Título: Se teve ou não teve consequências, é preciso apurar
Autor: Amorim, Daniela
Fonte: O Estado de São Paulo, 12/11/2011, Economia, p. B4

Para ex-presidente da CVM, vazamento das informações sobre o IPCA no site do IBGE deve ser investigado

Ex-presidente da Comissão de Valores Mobiliários (CVM), o advogado Luiz Leonardo Cantidiano afirma que o vazamento de dados do IBGE, detectado ontem como resultado de falhas técnicas, não deve ser tratado como erro banal. Mesmo considerando improvável que tenha sido premeditado, ele pondera que o fato de os dados ficarem ocultos no site, acessados por uma janela específica, torna o caso "um pouco mais sério", pois a disponibilidade da informação não era geral. Ele acredita que deve haver uma investigação e não bate o martelo na inconsequência do vazamento. "Não sei se não teve consequência. Isso é o que se tem de apurar", disse, ao Estado.

A seguir, os principais trechos da entrevista.

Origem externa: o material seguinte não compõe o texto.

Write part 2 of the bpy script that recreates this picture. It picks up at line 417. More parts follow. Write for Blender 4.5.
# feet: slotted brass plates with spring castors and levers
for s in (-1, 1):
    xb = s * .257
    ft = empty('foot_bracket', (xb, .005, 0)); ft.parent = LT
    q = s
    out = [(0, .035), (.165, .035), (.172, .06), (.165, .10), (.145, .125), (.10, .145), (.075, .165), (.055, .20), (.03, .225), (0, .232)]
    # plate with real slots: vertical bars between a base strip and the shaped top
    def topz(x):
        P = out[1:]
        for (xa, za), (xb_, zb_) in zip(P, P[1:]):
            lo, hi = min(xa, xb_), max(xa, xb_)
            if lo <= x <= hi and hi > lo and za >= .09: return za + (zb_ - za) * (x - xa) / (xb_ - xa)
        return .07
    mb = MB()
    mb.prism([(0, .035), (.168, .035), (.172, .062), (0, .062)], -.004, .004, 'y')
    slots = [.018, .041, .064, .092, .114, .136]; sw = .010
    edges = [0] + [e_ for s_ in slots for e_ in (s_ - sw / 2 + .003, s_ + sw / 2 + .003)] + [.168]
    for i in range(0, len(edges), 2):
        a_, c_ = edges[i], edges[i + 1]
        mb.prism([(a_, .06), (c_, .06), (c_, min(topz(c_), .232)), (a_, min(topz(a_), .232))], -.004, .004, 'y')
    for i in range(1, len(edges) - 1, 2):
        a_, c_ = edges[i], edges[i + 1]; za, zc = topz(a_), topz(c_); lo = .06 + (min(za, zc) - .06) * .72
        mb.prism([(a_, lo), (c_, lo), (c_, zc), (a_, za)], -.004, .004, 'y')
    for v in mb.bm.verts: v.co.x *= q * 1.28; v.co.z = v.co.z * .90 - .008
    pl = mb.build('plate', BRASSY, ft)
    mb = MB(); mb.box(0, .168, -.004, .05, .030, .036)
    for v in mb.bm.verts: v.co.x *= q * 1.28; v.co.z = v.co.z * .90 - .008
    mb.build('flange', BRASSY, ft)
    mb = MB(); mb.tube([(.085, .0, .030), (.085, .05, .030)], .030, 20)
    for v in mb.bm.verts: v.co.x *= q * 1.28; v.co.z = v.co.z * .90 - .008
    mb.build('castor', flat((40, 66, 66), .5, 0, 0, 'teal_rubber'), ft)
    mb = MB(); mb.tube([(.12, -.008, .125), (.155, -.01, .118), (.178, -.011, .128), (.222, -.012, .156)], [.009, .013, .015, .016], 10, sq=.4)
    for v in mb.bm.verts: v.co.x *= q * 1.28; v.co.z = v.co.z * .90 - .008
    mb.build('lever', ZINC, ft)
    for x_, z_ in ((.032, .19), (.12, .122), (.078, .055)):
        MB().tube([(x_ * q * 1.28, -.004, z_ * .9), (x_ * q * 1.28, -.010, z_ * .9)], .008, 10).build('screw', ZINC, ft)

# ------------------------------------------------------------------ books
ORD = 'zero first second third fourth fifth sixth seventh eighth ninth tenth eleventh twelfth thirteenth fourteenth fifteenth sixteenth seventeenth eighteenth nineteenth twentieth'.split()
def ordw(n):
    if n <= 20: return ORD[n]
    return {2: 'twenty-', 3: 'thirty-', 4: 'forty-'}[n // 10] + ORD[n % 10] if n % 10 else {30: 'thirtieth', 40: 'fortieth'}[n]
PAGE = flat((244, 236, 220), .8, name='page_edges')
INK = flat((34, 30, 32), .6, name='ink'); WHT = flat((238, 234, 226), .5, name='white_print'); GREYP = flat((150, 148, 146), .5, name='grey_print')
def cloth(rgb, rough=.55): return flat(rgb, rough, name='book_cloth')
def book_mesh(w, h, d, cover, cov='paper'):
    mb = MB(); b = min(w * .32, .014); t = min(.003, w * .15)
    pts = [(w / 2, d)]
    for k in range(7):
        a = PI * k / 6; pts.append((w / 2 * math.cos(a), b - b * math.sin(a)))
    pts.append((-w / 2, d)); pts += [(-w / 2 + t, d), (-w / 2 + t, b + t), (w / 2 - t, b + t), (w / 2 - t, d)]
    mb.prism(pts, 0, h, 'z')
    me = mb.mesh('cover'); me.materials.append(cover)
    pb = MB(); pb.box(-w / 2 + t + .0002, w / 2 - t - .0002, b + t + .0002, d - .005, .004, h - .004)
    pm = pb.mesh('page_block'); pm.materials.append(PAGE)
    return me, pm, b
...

O fato de a antecipação do resultado do IPCA não ter tido consequência no mercado retira a gravidade do vazamento?

Aparentemente não teve consequências. Ocorreu depois do pregão já encerrado e veio sem nenhuma grande surpresa. Mas a CVM tem uma regra interna, não escrita, que é a seguinte: se você fura um sinal de trânsito, ainda que não bata com o carro e não atropele ninguém, cometeu uma irregularidade, colocou em risco você mesmo e terceiros. Por isso, o fato deve ser apurado e eventualmente sancionado. Acho que (o vazamento do IBGE) é mais ou menos a mesma coisa. Ainda que não tenha consequências, tem de apurar, ver o que gerou isso, se foi um erro, uma falha técnica, alguma coisa premeditada - o que eu não acredito, porque não havia como beneficiar alguém sendo uma coisa publicada no site. Foi no site, não é?

Não ficava disponível na página inicial do site, mas num caminho específico, acessado por uma janela do site.

Então é um pouco mais sério. Se fosse alguma coisa como a que aconteceu, por exemplo, há um tempo, quando eu ainda estava na CVM, a ANP (Agência Nacional do Petróleo) divulgou no site dela uma notícia que ainda não era fato relevante da Petrobrás. Isso gerou um problema. Mas foi uma informação geral. Neste caso do IBGE, se não é uma informação geral, pode gerar informação para alguns e ter consequências. É algo que merece ser apreciado. Como (o IPCA) hoje está dentro da expectativa, pode não ter causado nada. Se fosse algo fora da expectativa, o procedimento correto seria ver quem operou, como operou e saber se teve acesso ao site ou não.

Essa "gaveta" ficou disponível desde junho. O senhor acha que deveria haver rastreamento desde aquela época?

Eu não sei, porque isso é mercado monetário, é mais Banco Central. Acho que a investigação caberia mais ao BC. Acho que está mais na área monetária do que na área de valores mobiliários.

Qual a diferença entre informação privilegiada de empresas e de dados oficiais?

No fundo, a ideia é a mesma. Num mercado as pessoas têm de operar com o mesmo nível de informação. A vantagem competitiva que alguém leve para ter uma interpretação melhor da informação é que é o diferencial. Mas a informação tem de ser igual para os participantes do mercado, seja ela sobre uma companhia privada ou sobre algo oficial. Na medida em que não se mantém esse equilíbrio, e uns têm acesso à informação antes dos outros, a consequência é a mesma. Vai criar uma espécie de um ato impróprio porque alguém estará trabalhando com informação que a outra parte não tem. Tanto faz que seja de empresa privada ou órgão oficial.

Esse fato está sendo tratado pelo IBGE e pelo Ministério do Planejamento como coisa banal, erro técnico sem consequência... Não sei se não teve consequência. Isso é o que se tem de apurar. Acho que pelo menos o risco da consequência existe.